> _What is being asked_: Reproduce all of the material word for word.

> _Provided material_:
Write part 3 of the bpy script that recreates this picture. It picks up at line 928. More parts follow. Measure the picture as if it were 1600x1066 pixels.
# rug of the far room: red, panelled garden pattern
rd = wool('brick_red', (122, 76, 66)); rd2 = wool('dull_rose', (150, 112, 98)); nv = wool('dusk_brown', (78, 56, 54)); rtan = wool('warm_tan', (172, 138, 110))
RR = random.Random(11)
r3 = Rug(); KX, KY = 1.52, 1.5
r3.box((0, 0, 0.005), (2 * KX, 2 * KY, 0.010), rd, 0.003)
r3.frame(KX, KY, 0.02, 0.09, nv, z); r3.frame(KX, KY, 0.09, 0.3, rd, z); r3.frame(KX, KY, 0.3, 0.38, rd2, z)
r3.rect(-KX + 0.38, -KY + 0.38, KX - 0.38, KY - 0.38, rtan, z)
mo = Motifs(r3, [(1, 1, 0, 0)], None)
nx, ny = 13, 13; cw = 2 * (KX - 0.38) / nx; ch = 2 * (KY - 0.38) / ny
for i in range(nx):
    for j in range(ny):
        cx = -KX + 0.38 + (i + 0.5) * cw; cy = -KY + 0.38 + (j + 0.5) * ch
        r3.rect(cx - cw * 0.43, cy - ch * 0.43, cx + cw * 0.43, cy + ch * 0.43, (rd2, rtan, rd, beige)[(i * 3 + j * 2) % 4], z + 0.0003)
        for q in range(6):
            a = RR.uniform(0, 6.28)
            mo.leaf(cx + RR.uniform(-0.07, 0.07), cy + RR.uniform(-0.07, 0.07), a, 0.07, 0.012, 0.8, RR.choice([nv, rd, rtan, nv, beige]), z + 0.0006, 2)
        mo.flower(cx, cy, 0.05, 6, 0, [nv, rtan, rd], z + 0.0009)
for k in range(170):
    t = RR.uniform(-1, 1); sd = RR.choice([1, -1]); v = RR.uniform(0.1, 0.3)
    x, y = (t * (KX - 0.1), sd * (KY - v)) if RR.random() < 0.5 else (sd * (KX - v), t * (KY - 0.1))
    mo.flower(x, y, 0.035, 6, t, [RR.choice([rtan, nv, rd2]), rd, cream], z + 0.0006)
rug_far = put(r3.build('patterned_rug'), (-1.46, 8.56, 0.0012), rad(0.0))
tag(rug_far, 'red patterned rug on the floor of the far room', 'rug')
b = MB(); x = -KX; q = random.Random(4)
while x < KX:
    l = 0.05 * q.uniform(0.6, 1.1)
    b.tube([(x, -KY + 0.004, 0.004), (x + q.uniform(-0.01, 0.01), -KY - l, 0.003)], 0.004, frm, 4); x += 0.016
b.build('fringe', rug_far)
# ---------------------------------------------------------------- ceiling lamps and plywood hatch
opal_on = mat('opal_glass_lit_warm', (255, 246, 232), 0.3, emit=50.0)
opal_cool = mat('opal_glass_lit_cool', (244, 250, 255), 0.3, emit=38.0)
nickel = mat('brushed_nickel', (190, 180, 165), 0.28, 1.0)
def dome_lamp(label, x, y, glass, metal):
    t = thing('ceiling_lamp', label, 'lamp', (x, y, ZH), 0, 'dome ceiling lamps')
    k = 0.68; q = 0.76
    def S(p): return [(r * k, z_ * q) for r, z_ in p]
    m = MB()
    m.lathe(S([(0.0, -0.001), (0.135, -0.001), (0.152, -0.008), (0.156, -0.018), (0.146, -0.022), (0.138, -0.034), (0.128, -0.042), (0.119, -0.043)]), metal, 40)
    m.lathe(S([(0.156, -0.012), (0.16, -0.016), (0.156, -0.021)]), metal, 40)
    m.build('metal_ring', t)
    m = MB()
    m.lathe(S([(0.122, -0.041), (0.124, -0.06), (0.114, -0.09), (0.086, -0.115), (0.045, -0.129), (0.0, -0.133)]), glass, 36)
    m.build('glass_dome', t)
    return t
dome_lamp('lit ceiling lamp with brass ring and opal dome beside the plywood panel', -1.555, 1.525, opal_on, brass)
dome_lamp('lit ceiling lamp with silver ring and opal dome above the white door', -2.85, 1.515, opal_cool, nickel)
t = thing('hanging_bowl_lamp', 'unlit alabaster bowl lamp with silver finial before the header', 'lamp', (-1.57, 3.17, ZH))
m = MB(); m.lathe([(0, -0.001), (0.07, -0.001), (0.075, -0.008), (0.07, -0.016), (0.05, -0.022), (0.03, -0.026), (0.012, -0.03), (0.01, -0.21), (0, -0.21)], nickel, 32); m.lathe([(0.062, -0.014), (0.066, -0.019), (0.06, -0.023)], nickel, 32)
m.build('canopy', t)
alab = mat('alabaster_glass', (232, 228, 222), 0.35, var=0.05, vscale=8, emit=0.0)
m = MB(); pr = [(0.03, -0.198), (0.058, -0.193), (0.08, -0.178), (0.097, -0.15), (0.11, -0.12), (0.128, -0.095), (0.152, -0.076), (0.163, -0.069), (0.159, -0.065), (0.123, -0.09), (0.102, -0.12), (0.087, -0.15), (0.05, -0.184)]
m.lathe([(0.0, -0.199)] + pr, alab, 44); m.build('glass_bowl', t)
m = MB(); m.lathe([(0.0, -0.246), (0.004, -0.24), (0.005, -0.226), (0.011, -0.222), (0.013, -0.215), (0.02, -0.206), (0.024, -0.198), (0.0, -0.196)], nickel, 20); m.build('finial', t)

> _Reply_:
Write part 3 of the bpy script that recreates this picture. It picks up at line 928. More parts follow. Measure the picture as if it were 1600x1066 pixels.
# rug of the far room: red, panelled garden pattern
rd = wool('brick_red', (122, 76, 66)); rd2 = wool('dull_rose', (150, 112, 98)); nv = wool('dusk_brown', (78, 56, 54)); rtan = wool('warm_tan', (172, 138, 110))
RR = random.Random(11)
r3 = Rug(); KX, KY = 1.52, 1.5
r3.box((0, 0, 0.005), (2 * KX, 2 * KY, 0.010), rd, 0.003)
r3.frame(KX, KY, 0.02, 0.09, nv, z); r3.frame(KX, KY, 0.09, 0.3, rd, z); r3.frame(KX, KY, 0.3, 0.38, rd2, z)
r3.rect(-KX + 0.38, -KY + 0.38, KX - 0.38, KY - 0.38, rtan, z)
mo = Motifs(r3, [(1, 1, 0, 0)], None)
nx, ny = 13, 13; cw = 2 * (KX - 0.38) / nx; ch = 2 * (KY - 0.38) / ny
for i in range(nx):
    for j in range(ny):
        cx = -KX + 0.38 + (i + 0.5) * cw; cy = -KY + 0.38 + (j + 0.5) * ch
        r3.rect(cx - cw * 0.43, cy - ch * 0.43, cx + cw * 0.43, cy + ch * 0.43, (rd2, rtan, rd, beige)[(i * 3 + j * 2) % 4], z + 0.0003)
        for q in range(6):
            a = RR.uniform(0, 6.28)
            mo.leaf(cx + RR.uniform(-0.07, 0.07), cy + RR.uniform(-0.07, 0.07), a, 0.07, 0.012, 0.8, RR.choice([nv, rd, rtan, nv, beige]), z + 0.0006, 2)
        mo.flower(cx, cy, 0.05, 6, 0, [nv, rtan, rd], z + 0.0009)
for k in range(170):
    t = RR.uniform(-1, 1); sd = RR.choice([1, -1]); v = RR.uniform(0.1, 0.3)
    x, y = (t * (KX - 0.1), sd * (KY - v)) if RR.random() < 0.5 else (sd * (KX - v), t * (KY - 0.1))
    mo.flower(x, y, 0.035, 6, t, [RR.choice([rtan, nv, rd2]), rd, cream], z + 0.0006)
rug_far = put(r3.build('patterned_rug'), (-1.46, 8.56, 0.0012), rad(0.0))
tag(rug_far, 'red patterned rug on the floor of the far room', 'rug')
b = MB(); x = -KX; q = random.Random(4)
while x < KX:
    l = 0.05 * q.uniform(0.6, 1.1)
    b.tube([(x, -KY + 0.004, 0.004), (x + q.uniform(-0.01, 0.01), -KY - l, 0.003)], 0.004, frm, 4); x += 0.016
b.build('fringe', rug_far)
# ---------------------------------------------------------------- ceiling lamps and plywood hatch
opal_on = mat('opal_glass_lit_warm', (255, 246, 232), 0.3, emit=50.0)
opal_cool = mat('opal_glass_lit_cool', (244, 250, 255), 0.3, emit=38.0)
nickel = mat('brushed_nickel', (190, 180, 165), 0.28, 1.0)
def dome_lamp(label, x, y, glass, metal):
    t = thing('ceiling_lamp', label, 'lamp', (x, y, ZH), 0, 'dome ceiling lamps')
    k = 0.68; q = 0.76
    def S(p): return [(r * k, z_ * q) for r, z_ in p]
    m = MB()
    m.lathe(S([(0.0, -0.001), (0.135, -0.001), (0.152, -0.008), (0.156, -0.018), (0.146, -0.022), (0.138, -0.034), (0.128, -0.042), (0.119, -0.043)]), metal, 40)
    m.lathe(S([(0.156, -0.012), (0.16, -0.016), (0.156, -0.021)]), metal, 40)
    m.build('metal_ring', t)
    m = MB()
    m.lathe(S([(0.122, -0.041), (0.124, -0.06), (0.114, -0.09), (0.086, -0.115), (0.045, -0.129), (0.0, -0.133)]), glass, 36)
    m.build('glass_dome', t)
    return t
dome_lamp('lit ceiling lamp with brass ring and opal dome beside the plywood panel', -1.555, 1.525, opal_on, brass)
dome_lamp('lit ceiling lamp with silver ring and opal dome above the white door', -2.85, 1.515, opal_cool, nickel)
t = thing('hanging_bowl_lamp', 'unlit alabaster bowl lamp with silver finial before the header', 'lamp', (-1.57, 3.17, ZH))
m = MB(); m.lathe([(0, -0.001), (0.07, -0.001), (0.075, -0.008), (0.07, -0.016), (0.05, -0.022), (0.03, -0.026), (0.012, -0.03), (0.01, -0.21), (0, -0.21)], nickel, 32); m.lathe([(0.062, -0.014), (0.066, -0.019), (0.06, -0.023)], nickel, 32)
m.build('canopy', t)
alab = mat('alabaster_glass', (232, 228, 222), 0.35, var=0.05, vscale=8, emit=0.0)
m = MB(); pr = [(0.03, -0.198), (0.058, -0.193), (0.08, -0.178), (0.097, -0.15), (0.11, -0.12), (0.128, -0.095), (0.152, -0.076), (0.163, -0.069), (0.159, -0.065), (0.123, -0.09), (0.102, -0.12), (0.087, -0.15), (0.05, -0.184)]
m.lathe([(0.0, -0.199)] + pr, alab, 44); m.build('glass_bowl', t)
m = MB(); m.lathe([(0.0, -0.246), (0.004, -0.24), (0.005, -0.226), (0.011, -0.222), (0.013, -0.215), (0.02, -0.206), (0.024, -0.198), (0.0, -0.196)], nickel, 20); m.build('finial', t)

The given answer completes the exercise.